The following is the Homily given by Fr. Paschal Scallon CM on the RTÉ mass for the St. Vincent de Paul Society at the beginning of December:


In the last couple of weeks, the population of the world passed 8 billion. There are 8 billion of us looking to breathe and thrive on this planet. In another part of the universe, where an earth like ours may spin its way through time, our counterparts might marvel at how well they’re doing!

But, here, the news that we had passed 8 billion seemed to make us anxious. Is our flourishing actually going to be our ruin. We are afraid that we are too many, using too many of the earth’s resources and having to fall back into a smaller and smaller portion of the earth’s surface as more and more of the planet becomes uninhabitable.

In coming to such a despondent conclusion, we may have failed to distinguish between our ability to flourish and our capacity to be rapacious and exploitative. And, behind that lies a failure to appreciate our being human and living well in our own skin.

Mind you, human affairs can make our skin crawl. But, in our anxiety at reaching 8 billion, with all the implications for the planet, do we really imagine the world would be better off without us? Do we really hope for extinction?

There is another insight, a much more wholesome one – and holy at that – that affirms being human and affords it a dignity we may forget.

At the start of Advent, we begin to contemplate something still too big for the human imagination. Even the devout wrestle with what the birth of Jesus means. We creep towards Bethlehem and Christmas every year hardly able to believe.

Christmas, and the season of Advent leading up to it, and the several weeks afterwards bring us into the revelation that we find the deepest, most lasting confidence in our being human lies in the awareness that being made in the image of God, human beings reflect the image of God and the one who assures us of this is Christ himself, the Word, the wisdom, the nature and the character, the genius and creativity of the God we believe is the author of life.
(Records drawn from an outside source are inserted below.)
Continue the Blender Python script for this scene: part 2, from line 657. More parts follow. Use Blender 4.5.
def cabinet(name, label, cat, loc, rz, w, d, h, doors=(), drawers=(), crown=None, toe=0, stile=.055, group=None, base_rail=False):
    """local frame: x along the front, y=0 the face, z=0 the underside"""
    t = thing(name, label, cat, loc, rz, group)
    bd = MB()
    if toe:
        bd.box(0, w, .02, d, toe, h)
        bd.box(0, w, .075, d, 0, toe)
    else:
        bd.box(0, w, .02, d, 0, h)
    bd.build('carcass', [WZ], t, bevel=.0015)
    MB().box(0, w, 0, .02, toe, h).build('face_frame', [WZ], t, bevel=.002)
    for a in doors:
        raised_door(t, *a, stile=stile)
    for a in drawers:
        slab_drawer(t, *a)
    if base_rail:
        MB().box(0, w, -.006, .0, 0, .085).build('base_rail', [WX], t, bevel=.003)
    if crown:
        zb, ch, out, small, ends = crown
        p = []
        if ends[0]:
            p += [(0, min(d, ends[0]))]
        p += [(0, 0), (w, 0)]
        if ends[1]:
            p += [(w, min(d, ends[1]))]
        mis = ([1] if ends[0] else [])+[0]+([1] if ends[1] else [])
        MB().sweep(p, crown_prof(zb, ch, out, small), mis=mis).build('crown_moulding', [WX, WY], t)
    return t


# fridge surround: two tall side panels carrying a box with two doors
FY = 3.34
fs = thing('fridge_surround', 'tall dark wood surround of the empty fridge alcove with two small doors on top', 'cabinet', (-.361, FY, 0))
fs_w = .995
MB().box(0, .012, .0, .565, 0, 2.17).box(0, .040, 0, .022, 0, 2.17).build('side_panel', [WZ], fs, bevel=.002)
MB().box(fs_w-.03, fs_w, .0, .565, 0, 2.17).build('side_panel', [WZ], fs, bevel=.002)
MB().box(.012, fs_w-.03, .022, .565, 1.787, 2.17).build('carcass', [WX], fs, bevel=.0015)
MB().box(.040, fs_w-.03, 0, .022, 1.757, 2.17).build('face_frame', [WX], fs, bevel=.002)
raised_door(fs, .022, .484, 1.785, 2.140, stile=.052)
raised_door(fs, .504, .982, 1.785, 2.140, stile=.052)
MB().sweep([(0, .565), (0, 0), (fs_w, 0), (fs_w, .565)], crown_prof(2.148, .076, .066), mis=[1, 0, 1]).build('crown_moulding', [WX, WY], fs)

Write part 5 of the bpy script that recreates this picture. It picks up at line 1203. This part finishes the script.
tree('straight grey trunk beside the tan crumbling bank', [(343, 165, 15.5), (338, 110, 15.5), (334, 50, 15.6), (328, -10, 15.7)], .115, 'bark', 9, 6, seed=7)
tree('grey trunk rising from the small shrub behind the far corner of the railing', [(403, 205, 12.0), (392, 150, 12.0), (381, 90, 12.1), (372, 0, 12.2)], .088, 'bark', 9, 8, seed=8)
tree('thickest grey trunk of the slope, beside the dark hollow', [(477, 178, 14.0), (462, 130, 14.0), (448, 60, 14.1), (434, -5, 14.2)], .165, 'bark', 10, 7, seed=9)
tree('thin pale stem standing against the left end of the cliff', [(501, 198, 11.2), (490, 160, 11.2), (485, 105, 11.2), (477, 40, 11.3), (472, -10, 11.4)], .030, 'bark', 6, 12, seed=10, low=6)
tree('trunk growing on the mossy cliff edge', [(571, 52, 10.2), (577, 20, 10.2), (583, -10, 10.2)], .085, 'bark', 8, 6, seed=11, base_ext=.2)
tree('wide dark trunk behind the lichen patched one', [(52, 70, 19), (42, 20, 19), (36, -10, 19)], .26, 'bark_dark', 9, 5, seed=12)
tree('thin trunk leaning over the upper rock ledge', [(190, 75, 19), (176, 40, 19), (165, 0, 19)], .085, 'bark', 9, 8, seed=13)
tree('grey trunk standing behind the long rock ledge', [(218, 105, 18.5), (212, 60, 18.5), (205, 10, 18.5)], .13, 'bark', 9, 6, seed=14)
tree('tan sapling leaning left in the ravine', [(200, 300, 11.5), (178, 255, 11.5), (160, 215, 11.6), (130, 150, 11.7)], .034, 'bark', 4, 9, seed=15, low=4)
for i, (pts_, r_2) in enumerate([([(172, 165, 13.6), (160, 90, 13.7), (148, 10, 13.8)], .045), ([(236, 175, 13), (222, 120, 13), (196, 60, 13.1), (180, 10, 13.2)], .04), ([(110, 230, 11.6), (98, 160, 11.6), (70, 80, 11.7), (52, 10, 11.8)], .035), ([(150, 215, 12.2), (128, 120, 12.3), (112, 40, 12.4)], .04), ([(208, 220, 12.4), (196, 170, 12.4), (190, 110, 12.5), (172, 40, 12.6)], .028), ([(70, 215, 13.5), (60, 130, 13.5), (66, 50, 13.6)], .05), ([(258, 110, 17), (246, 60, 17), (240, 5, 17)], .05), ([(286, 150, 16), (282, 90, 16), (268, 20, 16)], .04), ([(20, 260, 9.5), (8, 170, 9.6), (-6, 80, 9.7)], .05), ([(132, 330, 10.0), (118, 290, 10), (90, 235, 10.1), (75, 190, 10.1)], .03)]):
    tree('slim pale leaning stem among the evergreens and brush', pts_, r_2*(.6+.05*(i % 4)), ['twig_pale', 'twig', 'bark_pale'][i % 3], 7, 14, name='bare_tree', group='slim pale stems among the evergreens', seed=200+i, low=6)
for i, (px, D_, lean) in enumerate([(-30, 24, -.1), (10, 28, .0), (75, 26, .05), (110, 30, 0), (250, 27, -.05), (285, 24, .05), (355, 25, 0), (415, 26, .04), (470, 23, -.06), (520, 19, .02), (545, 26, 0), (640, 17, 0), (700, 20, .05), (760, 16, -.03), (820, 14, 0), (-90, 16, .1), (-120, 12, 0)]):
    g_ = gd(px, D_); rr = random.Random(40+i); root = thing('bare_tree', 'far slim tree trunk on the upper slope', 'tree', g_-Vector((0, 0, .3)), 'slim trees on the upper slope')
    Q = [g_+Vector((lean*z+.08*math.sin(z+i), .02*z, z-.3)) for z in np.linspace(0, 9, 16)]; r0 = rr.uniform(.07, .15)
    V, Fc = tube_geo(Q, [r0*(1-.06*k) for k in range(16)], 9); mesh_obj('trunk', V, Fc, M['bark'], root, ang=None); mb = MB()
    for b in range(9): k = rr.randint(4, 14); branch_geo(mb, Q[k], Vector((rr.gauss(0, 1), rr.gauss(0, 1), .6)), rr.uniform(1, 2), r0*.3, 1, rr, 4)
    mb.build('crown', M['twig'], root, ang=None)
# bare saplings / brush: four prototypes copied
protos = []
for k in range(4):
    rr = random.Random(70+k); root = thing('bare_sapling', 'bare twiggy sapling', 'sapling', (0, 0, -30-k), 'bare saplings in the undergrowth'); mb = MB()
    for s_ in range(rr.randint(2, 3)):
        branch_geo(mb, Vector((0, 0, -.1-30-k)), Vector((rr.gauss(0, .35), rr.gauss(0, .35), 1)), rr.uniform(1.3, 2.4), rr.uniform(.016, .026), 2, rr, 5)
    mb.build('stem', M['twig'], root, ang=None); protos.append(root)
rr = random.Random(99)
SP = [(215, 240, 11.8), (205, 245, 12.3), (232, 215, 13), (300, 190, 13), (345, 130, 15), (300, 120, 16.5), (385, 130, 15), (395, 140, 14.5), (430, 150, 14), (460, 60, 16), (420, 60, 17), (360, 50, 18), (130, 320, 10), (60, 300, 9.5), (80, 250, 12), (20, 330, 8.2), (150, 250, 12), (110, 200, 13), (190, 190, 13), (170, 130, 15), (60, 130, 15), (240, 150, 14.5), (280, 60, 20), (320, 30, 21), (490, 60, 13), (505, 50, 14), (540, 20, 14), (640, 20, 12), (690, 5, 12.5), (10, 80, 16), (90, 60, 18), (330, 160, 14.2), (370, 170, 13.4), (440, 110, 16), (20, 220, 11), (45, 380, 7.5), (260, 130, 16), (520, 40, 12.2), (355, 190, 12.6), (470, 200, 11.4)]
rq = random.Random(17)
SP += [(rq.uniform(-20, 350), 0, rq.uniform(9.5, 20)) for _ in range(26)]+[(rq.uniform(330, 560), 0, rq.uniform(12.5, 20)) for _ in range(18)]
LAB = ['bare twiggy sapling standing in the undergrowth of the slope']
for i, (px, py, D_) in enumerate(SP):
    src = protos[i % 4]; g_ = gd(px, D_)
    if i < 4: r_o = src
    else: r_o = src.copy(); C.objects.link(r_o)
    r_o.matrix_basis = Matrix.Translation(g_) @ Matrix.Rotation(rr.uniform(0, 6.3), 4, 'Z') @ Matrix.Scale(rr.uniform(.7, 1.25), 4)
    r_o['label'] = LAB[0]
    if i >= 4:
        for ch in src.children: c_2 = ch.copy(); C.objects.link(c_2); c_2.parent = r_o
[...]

If this is true, why would we concede that a flourishing humanity must necessarily destroy the earth?

The prophet Isaiah emerged in the history of Israel at a thoroughly bleak period for the Jewish people. But he speaks to them of return from exile and restoration of the blessing Israel always thought it had but had taken for granted. Isaiah affirms the light Israel is to the world and tells them; by their example the peoples of the world will hammer their swords into ploughshares and their spears into sickles.

Those of us here in the studio, celebrating Mass with you this morning, are members of the Society of St Vincent De Paul or other branches of the Vincentian Family. At the heart of what we do and why we do it is our determined belief that everyone in our country has a dignity, which must never be undermined or ignored. No one is meant to be cast aside or forgotten or made to feel it would be better if they did not exist.

The Vincentian tradition stands on the lives and service of people like St Vincent himself, St Louise de Marillac and Bl. Frederic Ozanam and so many others like Fr Vitaliy Novak, a Vincentian priest working in Ukraine.

Peace is not a pipe dream, neither for oneself nor the world. It can happen but it builds on the confidence we have in who we are before God and each other. If we can affirm each other in the small ways that strengthen our human dignity, we can deepen the faith that allows us live on the earth with belief in our capacity to do it properly and well, without being afraid of each other or of ourselves.